Just as we were nearing the gas station we came to a gorgeous lookout over the countryside. Naturally, I turned off my ATV and dismounted it to set up for a picture or two or five. Now, those of you who went to school with me and remember my track record with computers will not be surprised to learn that my ATV had decided to stop working! I turned the key, nothing; Held the start button, nothing; Talked to it in soothing tones, still nothing. As a last resort I tried the kick start.

Jonathan to the rescue! On his perfectly-working ATV he scooted down to the hostel (thankfully we were nearby) and brought back an official ATV-fixer! Within a half hour we were back on the road again. We sped down hills, around tight corners, past the notorious chicken coop (we went extra fast past there) and towards what would have been about the fiftieth beach on our ATV excursion.
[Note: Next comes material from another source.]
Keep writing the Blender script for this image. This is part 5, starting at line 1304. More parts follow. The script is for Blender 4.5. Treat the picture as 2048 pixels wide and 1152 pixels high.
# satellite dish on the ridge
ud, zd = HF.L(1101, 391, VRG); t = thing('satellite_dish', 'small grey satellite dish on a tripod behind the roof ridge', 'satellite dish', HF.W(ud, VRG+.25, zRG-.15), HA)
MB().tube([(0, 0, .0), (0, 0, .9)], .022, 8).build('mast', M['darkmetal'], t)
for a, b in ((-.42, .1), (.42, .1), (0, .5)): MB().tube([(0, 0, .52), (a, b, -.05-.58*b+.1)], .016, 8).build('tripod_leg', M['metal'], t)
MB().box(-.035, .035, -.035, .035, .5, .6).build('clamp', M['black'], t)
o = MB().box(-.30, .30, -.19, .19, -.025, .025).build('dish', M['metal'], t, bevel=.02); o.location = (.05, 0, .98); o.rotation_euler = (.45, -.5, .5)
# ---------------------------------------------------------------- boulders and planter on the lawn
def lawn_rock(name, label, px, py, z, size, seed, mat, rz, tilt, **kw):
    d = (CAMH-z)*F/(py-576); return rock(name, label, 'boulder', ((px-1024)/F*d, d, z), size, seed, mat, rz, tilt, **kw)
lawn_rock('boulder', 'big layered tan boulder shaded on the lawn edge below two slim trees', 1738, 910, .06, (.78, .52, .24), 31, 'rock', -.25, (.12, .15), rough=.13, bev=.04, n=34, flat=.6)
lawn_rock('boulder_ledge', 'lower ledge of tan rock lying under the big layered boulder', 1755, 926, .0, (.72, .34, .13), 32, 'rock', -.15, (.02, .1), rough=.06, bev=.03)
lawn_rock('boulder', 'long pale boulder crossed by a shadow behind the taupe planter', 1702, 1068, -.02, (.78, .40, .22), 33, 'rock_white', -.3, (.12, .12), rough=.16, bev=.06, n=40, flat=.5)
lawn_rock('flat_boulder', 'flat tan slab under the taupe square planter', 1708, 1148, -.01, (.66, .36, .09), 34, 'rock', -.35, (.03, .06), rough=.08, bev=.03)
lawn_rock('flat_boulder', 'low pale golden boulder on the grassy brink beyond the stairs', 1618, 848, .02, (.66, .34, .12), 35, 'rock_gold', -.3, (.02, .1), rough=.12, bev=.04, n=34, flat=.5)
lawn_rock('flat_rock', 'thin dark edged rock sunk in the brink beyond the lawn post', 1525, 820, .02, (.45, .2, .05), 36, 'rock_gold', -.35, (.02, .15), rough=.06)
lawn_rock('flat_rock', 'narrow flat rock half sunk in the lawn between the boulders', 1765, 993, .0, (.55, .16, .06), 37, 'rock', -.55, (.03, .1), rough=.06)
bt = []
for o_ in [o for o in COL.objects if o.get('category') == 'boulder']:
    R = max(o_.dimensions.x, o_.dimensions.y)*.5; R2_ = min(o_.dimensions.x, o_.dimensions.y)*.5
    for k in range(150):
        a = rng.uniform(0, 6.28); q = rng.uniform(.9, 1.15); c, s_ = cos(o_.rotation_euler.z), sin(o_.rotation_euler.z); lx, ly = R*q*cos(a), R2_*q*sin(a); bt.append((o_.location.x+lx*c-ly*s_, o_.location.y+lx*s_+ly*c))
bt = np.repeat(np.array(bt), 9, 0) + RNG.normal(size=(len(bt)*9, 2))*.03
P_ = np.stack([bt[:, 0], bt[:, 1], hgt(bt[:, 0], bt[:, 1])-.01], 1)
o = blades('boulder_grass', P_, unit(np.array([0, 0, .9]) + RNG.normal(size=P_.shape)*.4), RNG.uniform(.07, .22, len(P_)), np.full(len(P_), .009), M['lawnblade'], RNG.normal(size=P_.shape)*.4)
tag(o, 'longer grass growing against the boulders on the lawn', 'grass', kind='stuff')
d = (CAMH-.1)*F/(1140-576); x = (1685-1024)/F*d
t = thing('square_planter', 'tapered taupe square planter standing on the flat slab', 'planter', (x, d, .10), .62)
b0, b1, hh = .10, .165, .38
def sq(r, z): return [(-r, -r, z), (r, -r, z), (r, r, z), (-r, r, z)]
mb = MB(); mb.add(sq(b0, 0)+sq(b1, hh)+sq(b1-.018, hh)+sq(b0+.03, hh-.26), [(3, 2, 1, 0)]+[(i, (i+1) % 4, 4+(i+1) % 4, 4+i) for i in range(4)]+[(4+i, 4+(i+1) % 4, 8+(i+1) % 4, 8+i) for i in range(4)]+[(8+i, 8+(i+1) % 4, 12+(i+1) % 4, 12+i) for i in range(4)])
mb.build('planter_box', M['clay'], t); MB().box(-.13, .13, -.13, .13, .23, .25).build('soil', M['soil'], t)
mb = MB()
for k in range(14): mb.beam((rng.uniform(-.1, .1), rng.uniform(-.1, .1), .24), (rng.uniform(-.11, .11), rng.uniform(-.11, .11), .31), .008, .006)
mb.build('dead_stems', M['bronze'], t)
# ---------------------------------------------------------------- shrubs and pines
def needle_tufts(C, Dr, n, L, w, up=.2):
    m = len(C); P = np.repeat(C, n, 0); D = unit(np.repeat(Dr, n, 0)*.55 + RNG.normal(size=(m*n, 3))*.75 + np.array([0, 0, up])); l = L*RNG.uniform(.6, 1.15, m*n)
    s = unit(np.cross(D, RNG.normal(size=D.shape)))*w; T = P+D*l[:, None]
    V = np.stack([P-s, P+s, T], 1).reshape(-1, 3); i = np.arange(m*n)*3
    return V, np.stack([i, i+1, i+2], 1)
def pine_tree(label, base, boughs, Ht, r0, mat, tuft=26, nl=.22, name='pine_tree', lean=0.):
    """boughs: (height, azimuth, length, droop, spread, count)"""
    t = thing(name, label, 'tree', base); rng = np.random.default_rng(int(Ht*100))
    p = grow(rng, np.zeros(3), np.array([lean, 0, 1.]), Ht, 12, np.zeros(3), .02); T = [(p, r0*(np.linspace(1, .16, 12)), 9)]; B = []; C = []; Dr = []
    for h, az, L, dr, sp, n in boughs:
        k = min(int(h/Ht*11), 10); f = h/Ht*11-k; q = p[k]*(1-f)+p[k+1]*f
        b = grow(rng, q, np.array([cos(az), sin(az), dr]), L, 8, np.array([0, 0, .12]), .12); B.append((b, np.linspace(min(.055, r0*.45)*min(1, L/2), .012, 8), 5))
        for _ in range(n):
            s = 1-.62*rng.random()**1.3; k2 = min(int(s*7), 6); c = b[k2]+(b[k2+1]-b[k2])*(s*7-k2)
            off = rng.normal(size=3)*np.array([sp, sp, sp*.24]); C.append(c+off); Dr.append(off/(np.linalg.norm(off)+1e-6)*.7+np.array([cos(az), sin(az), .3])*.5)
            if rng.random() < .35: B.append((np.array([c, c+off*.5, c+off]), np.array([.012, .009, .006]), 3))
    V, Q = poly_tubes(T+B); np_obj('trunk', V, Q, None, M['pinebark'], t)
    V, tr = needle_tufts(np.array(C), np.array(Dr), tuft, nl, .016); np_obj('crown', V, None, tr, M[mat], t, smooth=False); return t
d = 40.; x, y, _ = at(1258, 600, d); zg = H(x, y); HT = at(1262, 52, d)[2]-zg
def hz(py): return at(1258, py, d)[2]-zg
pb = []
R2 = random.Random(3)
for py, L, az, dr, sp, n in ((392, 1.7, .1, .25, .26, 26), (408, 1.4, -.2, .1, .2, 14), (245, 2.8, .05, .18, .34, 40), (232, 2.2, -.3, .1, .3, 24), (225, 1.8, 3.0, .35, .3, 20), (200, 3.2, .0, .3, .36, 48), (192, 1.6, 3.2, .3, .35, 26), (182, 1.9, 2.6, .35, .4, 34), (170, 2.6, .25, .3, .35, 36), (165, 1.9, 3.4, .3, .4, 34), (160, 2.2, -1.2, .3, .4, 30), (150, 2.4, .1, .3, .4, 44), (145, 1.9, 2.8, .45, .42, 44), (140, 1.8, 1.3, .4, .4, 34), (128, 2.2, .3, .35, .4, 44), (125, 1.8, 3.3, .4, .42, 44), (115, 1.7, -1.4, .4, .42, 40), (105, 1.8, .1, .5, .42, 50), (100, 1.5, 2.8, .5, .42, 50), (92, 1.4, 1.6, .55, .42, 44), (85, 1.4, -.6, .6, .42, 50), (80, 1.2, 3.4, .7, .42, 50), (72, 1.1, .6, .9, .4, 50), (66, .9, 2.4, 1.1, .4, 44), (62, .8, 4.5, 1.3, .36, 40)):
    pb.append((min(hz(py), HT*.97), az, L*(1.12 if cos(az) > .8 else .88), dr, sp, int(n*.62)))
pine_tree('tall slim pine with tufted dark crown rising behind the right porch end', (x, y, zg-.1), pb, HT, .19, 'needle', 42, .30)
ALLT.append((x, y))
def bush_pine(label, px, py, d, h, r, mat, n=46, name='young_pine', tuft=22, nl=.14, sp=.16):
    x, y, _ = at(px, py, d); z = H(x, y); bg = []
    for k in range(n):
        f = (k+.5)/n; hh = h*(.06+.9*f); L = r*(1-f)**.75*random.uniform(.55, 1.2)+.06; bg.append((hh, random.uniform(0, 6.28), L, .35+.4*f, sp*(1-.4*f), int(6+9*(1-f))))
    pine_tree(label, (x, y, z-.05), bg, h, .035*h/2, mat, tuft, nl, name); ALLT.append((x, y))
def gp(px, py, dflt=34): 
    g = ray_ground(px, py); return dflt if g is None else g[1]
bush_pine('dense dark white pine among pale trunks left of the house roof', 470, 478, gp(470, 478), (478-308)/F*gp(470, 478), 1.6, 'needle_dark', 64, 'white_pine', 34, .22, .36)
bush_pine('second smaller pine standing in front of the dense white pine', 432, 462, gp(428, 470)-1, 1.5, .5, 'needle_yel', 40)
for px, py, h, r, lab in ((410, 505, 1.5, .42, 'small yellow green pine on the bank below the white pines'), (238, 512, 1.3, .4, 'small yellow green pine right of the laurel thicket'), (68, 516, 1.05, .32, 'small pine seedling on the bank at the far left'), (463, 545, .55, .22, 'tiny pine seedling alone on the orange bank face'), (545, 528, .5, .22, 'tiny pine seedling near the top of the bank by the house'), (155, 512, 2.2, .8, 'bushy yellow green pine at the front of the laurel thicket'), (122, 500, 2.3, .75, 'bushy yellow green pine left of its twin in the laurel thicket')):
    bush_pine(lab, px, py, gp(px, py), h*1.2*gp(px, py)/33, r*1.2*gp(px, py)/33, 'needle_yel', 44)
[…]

Unfortunately time ran short and we didn't want to be late returning the ATVs. We made it back with thirty seconds to spare! The hostel's welcoming-committee, Lemon and Squirt, were there waiting to greet us.

That was our only stop in the Ionians. From here we are going to the Pelopennese.

5 comments:

Penny said...

yes!! It's about time!

I want to go to Greece.

love MOM P

KARLY said...

Heyy
mom your too fast .. i wanted to be the first!! miss ya guys alot.... where are the pics??

Jessica, Frank and Oliver said...

Hey Guys,

Where are all the pictures??? Hope your camera didn't break....how many have you take anyways KP.....hope to talk to you soon...

Marta said...

Kristen...with a broken ATV? I can't begin to imagine it:)
(Jon to the rescue??...seriously I can't imagine it)
Muahahaha..hugs and kisses

Sarah!! said...

That was an excellent story pomebot! I'm with Marta in not being able to imagine either the breakdown of the atv or jon fixing the problem! Sounds like you're having a great time! Miss you!